Request: Copy out all of the material exactly.

Supplied data:
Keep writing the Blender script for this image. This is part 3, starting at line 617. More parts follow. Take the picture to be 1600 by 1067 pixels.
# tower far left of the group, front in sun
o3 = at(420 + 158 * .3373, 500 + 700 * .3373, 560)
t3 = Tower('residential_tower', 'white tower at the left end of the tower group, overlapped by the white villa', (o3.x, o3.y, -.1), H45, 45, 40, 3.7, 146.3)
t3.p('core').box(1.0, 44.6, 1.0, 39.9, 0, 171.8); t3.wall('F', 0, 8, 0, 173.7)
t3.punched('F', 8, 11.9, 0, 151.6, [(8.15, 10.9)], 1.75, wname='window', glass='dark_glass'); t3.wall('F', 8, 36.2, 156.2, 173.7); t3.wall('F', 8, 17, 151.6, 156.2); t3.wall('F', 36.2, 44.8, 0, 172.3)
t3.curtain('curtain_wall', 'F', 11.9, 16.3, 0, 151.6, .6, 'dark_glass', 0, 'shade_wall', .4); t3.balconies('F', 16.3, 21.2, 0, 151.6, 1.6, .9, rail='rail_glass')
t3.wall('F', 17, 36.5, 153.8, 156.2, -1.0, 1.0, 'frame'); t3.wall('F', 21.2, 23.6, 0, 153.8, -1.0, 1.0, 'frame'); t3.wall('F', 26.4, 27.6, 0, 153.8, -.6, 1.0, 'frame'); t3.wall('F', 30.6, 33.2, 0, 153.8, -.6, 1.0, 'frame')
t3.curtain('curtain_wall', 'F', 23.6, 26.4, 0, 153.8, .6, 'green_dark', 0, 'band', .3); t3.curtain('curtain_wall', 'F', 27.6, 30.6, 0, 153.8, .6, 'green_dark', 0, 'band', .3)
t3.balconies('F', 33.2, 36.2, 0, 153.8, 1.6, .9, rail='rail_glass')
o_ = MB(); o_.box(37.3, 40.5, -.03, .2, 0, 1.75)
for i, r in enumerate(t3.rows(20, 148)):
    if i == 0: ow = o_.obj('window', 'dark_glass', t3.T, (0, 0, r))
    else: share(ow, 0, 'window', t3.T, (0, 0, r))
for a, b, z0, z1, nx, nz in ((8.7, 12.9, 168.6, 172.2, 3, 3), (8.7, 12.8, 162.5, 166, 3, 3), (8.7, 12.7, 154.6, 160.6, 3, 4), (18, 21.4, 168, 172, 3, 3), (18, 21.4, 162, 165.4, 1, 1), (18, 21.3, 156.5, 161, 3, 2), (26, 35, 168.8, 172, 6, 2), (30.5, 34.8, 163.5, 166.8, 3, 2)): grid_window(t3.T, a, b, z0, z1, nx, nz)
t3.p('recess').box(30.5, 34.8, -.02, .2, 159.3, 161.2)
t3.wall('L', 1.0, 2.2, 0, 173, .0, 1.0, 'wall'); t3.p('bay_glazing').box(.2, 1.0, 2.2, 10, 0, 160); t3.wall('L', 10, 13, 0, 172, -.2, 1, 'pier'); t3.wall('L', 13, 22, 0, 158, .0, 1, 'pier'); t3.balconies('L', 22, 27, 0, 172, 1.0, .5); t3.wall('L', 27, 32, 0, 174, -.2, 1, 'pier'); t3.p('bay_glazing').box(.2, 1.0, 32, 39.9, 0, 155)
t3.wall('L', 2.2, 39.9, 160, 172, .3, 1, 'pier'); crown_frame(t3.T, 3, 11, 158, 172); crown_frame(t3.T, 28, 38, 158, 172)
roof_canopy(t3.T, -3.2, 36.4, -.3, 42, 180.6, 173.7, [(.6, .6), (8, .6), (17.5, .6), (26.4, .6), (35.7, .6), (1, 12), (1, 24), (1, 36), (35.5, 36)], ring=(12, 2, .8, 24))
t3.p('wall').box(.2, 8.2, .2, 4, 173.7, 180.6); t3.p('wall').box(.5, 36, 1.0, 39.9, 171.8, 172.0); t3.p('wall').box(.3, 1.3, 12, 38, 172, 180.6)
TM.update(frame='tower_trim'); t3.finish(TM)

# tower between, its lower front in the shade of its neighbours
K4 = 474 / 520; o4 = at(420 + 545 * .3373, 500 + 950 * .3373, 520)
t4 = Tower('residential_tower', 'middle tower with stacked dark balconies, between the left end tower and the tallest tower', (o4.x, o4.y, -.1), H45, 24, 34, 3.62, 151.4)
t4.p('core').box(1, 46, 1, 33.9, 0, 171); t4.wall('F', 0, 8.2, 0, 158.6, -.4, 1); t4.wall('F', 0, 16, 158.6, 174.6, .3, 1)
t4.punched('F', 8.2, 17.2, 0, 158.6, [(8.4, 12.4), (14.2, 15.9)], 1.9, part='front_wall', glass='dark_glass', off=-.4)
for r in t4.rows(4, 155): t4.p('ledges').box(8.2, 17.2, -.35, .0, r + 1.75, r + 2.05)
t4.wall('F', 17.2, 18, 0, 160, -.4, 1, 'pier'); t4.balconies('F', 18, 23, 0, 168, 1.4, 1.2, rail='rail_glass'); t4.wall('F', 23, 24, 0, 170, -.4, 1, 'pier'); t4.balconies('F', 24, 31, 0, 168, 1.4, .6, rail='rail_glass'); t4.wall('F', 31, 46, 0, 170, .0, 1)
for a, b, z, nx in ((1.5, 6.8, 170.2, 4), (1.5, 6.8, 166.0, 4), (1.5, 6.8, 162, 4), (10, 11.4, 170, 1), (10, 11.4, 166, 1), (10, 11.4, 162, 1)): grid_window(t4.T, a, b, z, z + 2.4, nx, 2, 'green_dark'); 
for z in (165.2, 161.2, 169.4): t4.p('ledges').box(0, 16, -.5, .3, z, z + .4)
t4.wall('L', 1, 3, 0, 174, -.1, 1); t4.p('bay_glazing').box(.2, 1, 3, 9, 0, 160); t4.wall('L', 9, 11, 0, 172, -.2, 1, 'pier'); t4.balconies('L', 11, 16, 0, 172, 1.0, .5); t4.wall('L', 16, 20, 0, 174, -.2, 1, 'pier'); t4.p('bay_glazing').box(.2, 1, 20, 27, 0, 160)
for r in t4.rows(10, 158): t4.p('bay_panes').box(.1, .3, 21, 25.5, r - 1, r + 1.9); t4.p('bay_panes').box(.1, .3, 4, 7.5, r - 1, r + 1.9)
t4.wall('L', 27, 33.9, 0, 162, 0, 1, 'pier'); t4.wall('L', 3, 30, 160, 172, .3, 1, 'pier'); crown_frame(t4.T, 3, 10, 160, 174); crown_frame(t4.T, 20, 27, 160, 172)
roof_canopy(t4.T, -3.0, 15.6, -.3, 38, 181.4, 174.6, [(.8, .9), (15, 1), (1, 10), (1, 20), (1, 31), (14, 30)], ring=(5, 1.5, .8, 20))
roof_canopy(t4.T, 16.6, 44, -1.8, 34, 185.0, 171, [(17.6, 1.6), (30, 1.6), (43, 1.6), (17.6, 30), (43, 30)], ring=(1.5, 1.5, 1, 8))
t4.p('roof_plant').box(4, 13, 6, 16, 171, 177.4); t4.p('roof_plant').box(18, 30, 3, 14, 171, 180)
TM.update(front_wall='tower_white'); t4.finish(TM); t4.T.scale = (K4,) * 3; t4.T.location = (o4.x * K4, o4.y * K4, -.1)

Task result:
Keep writing the Blender script for this image. This is part 3, starting at line 617. More parts follow. Take the picture to be 1600 by 1067 pixels.
# tower far left of the group, front in sun
o3 = at(420 + 158 * .3373, 500 + 700 * .3373, 560)
t3 = Tower('residential_tower', 'white tower at the left end of the tower group, overlapped by the white villa', (o3.x, o3.y, -.1), H45, 45, 40, 3.7, 146.3)
t3.p('core').box(1.0, 44.6, 1.0, 39.9, 0, 171.8); t3.wall('F', 0, 8, 0, 173.7)
t3.punched('F', 8, 11.9, 0, 151.6, [(8.15, 10.9)], 1.75, wname='window', glass='dark_glass'); t3.wall('F', 8, 36.2, 156.2, 173.7); t3.wall('F', 8, 17, 151.6, 156.2); t3.wall('F', 36.2, 44.8, 0, 172.3)
t3.curtain('curtain_wall', 'F', 11.9, 16.3, 0, 151.6, .6, 'dark_glass', 0, 'shade_wall', .4); t3.balconies('F', 16.3, 21.2, 0, 151.6, 1.6, .9, rail='rail_glass')
t3.wall('F', 17, 36.5, 153.8, 156.2, -1.0, 1.0, 'frame'); t3.wall('F', 21.2, 23.6, 0, 153.8, -1.0, 1.0, 'frame'); t3.wall('F', 26.4, 27.6, 0, 153.8, -.6, 1.0, 'frame'); t3.wall('F', 30.6, 33.2, 0, 153.8, -.6, 1.0, 'frame')
t3.curtain('curtain_wall', 'F', 23.6, 26.4, 0, 153.8, .6, 'green_dark', 0, 'band', .3); t3.curtain('curtain_wall', 'F', 27.6, 30.6, 0, 153.8, .6, 'green_dark', 0, 'band', .3)
t3.balconies('F', 33.2, 36.2, 0, 153.8, 1.6, .9, rail='rail_glass')
o_ = MB(); o_.box(37.3, 40.5, -.03, .2, 0, 1.75)
for i, r in enumerate(t3.rows(20, 148)):
    if i == 0: ow = o_.obj('window', 'dark_glass', t3.T, (0, 0, r))
    else: share(ow, 0, 'window', t3.T, (0, 0, r))
for a, b, z0, z1, nx, nz in ((8.7, 12.9, 168.6, 172.2, 3, 3), (8.7, 12.8, 162.5, 166, 3, 3), (8.7, 12.7, 154.6, 160.6, 3, 4), (18, 21.4, 168, 172, 3, 3), (18, 21.4, 162, 165.4, 1, 1), (18, 21.3, 156.5, 161, 3, 2), (26, 35, 168.8, 172, 6, 2), (30.5, 34.8, 163.5, 166.8, 3, 2)): grid_window(t3.T, a, b, z0, z1, nx, nz)
t3.p('recess').box(30.5, 34.8, -.02, .2, 159.3, 161.2)
t3.wall('L', 1.0, 2.2, 0, 173, .0, 1.0, 'wall'); t3.p('bay_glazing').box(.2, 1.0, 2.2, 10, 0, 160); t3.wall('L', 10, 13, 0, 172, -.2, 1, 'pier'); t3.wall('L', 13, 22, 0, 158, .0, 1, 'pier'); t3.balconies('L', 22, 27, 0, 172, 1.0, .5); t3.wall('L', 27, 32, 0, 174, -.2, 1, 'pier'); t3.p('bay_glazing').box(.2, 1.0, 32, 39.9, 0, 155)
t3.wall('L', 2.2, 39.9, 160, 172, .3, 1, 'pier'); crown_frame(t3.T, 3, 11, 158, 172); crown_frame(t3.T, 28, 38, 158, 172)
roof_canopy(t3.T, -3.2, 36.4, -.3, 42, 180.6, 173.7, [(.6, .6), (8, .6), (17.5, .6), (26.4, .6), (35.7, .6), (1, 12), (1, 24), (1, 36), (35.5, 36)], ring=(12, 2, .8, 24))
t3.p('wall').box(.2, 8.2, .2, 4, 173.7, 180.6); t3.p('wall').box(.5, 36, 1.0, 39.9, 171.8, 172.0); t3.p('wall').box(.3, 1.3, 12, 38, 172, 180.6)
TM.update(frame='tower_trim'); t3.finish(TM)

# tower between, its lower front in the shade of its neighbours
K4 = 474 / 520; o4 = at(420 + 545 * .3373, 500 + 950 * .3373, 520)
t4 = Tower('residential_tower', 'middle tower with stacked dark balconies, between the left end tower and the tallest tower', (o4.x, o4.y, -.1), H45, 24, 34, 3.62, 151.4)
t4.p('core').box(1, 46, 1, 33.9, 0, 171); t4.wall('F', 0, 8.2, 0, 158.6, -.4, 1); t4.wall('F', 0, 16, 158.6, 174.6, .3, 1)
t4.punched('F', 8.2, 17.2, 0, 158.6, [(8.4, 12.4), (14.2, 15.9)], 1.9, part='front_wall', glass='dark_glass', off=-.4)
for r in t4.rows(4, 155): t4.p('ledges').box(8.2, 17.2, -.35, .0, r + 1.75, r + 2.05)
t4.wall('F', 17.2, 18, 0, 160, -.4, 1, 'pier'); t4.balconies('F', 18, 23, 0, 168, 1.4, 1.2, rail='rail_glass'); t4.wall('F', 23, 24, 0, 170, -.4, 1, 'pier'); t4.balconies('F', 24, 31, 0, 168, 1.4, .6, rail='rail_glass'); t4.wall('F', 31, 46, 0, 170, .0, 1)
for a, b, z, nx in ((1.5, 6.8, 170.2, 4), (1.5, 6.8, 166.0, 4), (1.5, 6.8, 162, 4), (10, 11.4, 170, 1), (10, 11.4, 166, 1), (10, 11.4, 162, 1)): grid_window(t4.T, a, b, z, z + 2.4, nx, 2, 'green_dark'); 
for z in (165.2, 161.2, 169.4): t4.p('ledges').box(0, 16, -.5, .3, z, z + .4)
t4.wall('L', 1, 3, 0, 174, -.1, 1); t4.p('bay_glazing').box(.2, 1, 3, 9, 0, 160); t4.wall('L', 9, 11, 0, 172, -.2, 1, 'pier'); t4.balconies('L', 11, 16, 0, 172, 1.0, .5); t4.wall('L', 16, 20, 0, 174, -.2, 1, 'pier'); t4.p('bay_glazing').box(.2, 1, 20, 27, 0, 160)
for r in t4.rows(10, 158): t4.p('bay_panes').box(.1, .3, 21, 25.5, r - 1, r + 1.9); t4.p('bay_panes').box(.1, .3, 4, 7.5, r - 1, r + 1.9)
t4.wall('L', 27, 33.9, 0, 162, 0, 1, 'pier'); t4.wall('L', 3, 30, 160, 172, .3, 1, 'pier'); crown_frame(t4.T, 3, 10, 160, 174); crown_frame(t4.T, 20, 27, 160, 172)
roof_canopy(t4.T, -3.0, 15.6, -.3, 38, 181.4, 174.6, [(.8, .9), (15, 1), (1, 10), (1, 20), (1, 31), (14, 30)], ring=(5, 1.5, .8, 20))
roof_canopy(t4.T, 16.6, 44, -1.8, 34, 185.0, 171, [(17.6, 1.6), (30, 1.6), (43, 1.6), (17.6, 30), (43, 30)], ring=(1.5, 1.5, 1, 8))
t4.p('roof_plant').box(4, 13, 6, 16, 171, 177.4); t4.p('roof_plant').box(18, 30, 3, 14, 171, 180)
TM.update(front_wall='tower_white'); t4.finish(TM); t4.T.scale = (K4,) * 3; t4.T.location = (o4.x * K4, o4.y * K4, -.1)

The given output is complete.